(Part of a data file)
+---+
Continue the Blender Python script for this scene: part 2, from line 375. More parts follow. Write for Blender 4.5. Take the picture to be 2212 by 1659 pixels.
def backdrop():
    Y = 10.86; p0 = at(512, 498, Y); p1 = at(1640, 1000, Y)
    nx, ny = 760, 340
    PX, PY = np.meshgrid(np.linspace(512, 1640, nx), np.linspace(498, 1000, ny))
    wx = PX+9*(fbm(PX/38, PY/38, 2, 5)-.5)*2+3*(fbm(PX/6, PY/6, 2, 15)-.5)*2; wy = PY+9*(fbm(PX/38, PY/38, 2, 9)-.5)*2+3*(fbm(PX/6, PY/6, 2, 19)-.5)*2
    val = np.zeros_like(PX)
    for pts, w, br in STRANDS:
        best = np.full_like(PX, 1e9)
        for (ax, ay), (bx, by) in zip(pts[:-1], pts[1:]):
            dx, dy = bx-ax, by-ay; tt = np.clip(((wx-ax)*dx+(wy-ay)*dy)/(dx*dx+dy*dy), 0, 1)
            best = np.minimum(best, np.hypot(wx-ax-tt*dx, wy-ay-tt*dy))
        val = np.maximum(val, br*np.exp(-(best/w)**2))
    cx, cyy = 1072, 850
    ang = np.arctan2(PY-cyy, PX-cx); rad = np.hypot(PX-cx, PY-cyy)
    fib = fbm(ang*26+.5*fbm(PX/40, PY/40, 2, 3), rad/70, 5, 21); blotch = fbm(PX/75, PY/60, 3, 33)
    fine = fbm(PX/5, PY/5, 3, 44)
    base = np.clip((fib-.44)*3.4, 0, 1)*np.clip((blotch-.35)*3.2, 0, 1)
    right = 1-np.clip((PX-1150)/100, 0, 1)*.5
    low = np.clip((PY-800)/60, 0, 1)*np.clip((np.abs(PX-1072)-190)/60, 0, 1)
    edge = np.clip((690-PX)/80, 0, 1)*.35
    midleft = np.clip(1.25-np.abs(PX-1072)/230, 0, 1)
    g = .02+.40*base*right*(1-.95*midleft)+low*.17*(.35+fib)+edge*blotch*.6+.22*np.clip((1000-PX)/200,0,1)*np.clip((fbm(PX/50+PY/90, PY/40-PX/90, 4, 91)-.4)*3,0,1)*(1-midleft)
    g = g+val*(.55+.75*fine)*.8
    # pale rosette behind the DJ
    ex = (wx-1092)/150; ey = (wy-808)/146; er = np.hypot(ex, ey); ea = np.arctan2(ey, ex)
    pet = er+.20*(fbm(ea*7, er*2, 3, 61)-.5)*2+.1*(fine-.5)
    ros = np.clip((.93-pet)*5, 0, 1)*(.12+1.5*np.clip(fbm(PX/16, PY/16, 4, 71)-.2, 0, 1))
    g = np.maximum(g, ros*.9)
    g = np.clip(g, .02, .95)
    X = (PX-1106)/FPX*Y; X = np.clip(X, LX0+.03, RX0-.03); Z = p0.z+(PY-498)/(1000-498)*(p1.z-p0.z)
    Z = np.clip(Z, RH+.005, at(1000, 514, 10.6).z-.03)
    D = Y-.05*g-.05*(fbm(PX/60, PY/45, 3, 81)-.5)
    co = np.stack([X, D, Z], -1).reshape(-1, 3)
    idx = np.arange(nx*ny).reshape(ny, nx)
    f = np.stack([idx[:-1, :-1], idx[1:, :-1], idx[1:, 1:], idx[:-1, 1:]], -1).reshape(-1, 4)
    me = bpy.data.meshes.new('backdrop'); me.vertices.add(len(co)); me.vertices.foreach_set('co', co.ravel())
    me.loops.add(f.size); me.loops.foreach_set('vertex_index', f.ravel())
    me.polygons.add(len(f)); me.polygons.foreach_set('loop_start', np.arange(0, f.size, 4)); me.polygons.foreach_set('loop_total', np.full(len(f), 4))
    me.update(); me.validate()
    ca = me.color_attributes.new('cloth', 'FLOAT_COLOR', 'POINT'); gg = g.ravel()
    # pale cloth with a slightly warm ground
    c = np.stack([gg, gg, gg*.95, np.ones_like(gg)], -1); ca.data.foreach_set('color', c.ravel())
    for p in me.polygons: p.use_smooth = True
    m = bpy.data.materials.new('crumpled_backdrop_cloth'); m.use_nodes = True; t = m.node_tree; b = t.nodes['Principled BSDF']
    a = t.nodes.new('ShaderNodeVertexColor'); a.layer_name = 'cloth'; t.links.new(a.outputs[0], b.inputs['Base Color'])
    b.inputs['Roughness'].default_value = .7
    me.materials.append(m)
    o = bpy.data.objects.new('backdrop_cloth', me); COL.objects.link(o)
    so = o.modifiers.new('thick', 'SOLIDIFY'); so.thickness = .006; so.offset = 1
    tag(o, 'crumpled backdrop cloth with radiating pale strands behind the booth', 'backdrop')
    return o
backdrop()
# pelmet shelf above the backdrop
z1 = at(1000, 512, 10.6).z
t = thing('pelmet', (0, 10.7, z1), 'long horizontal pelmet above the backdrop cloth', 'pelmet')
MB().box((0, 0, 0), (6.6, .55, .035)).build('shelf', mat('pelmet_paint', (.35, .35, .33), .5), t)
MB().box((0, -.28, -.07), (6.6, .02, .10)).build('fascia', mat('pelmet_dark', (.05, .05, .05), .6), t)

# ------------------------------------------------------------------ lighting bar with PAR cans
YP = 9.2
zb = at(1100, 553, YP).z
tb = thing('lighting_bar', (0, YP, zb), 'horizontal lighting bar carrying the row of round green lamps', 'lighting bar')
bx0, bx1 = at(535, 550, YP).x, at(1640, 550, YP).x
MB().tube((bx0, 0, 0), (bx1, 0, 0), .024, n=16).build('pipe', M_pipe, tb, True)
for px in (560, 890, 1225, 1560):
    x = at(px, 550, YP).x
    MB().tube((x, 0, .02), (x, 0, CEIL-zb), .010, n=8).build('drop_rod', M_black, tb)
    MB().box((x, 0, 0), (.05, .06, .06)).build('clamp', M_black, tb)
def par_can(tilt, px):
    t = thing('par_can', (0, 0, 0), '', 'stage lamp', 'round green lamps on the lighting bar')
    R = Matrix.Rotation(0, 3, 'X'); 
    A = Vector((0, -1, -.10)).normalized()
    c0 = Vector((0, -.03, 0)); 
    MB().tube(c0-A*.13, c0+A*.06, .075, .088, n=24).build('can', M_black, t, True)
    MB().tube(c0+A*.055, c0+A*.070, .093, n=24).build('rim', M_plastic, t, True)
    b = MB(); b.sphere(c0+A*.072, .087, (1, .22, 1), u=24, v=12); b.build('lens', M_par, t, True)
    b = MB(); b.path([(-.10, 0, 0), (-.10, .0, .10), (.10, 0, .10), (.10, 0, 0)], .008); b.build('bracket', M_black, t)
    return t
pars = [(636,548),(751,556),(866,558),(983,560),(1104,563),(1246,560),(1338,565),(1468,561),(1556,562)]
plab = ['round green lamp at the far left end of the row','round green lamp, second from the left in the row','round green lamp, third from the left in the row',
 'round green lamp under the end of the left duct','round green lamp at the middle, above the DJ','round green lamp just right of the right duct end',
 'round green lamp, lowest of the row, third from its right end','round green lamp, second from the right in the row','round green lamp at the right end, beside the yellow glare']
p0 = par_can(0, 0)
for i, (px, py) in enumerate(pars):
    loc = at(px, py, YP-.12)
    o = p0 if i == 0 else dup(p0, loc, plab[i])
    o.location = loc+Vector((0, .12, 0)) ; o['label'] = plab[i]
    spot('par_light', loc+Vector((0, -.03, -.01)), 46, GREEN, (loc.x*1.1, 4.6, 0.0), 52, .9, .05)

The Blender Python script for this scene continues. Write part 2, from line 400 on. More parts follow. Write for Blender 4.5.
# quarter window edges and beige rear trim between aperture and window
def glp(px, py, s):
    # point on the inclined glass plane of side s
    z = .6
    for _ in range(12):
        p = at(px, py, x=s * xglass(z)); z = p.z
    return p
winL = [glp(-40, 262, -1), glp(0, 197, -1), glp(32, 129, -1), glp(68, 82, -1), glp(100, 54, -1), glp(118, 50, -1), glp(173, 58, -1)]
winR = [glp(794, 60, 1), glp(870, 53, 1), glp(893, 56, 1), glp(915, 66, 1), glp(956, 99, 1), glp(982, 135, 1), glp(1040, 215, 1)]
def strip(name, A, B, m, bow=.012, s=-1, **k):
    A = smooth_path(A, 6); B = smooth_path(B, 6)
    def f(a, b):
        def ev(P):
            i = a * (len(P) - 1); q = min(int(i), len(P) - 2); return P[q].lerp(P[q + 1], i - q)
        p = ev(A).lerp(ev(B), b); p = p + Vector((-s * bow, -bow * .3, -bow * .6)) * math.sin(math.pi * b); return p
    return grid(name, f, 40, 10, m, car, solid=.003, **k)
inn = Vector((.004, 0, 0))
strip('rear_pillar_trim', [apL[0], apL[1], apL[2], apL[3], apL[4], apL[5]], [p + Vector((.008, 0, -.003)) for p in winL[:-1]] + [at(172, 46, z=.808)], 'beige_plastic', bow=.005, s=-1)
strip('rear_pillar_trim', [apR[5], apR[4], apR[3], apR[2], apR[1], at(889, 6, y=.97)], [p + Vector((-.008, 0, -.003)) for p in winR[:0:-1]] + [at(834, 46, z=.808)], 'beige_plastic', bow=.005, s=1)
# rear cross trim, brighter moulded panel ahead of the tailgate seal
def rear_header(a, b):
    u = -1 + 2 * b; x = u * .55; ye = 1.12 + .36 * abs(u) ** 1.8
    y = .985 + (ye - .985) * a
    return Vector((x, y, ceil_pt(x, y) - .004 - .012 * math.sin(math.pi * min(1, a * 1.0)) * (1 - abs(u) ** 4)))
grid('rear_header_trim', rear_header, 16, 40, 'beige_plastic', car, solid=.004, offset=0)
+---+
> **OBJECTIVE**
Sift the material for lines with the string "stack". Copy each one found.

> **OUTPUT BELOW**
    co = np.stack([X, D, Z], -1).reshape(-1, 3)
    f = np.stack([idx[:-1, :-1], idx[1:, :-1], idx[1:, 1:], idx[:-1, 1:]], -1).reshape(-1, 4)
    c = np.stack([gg, gg, gg*.95, np.ones_like(gg)], -1); ca.data.foreach_set('color', c.ravel())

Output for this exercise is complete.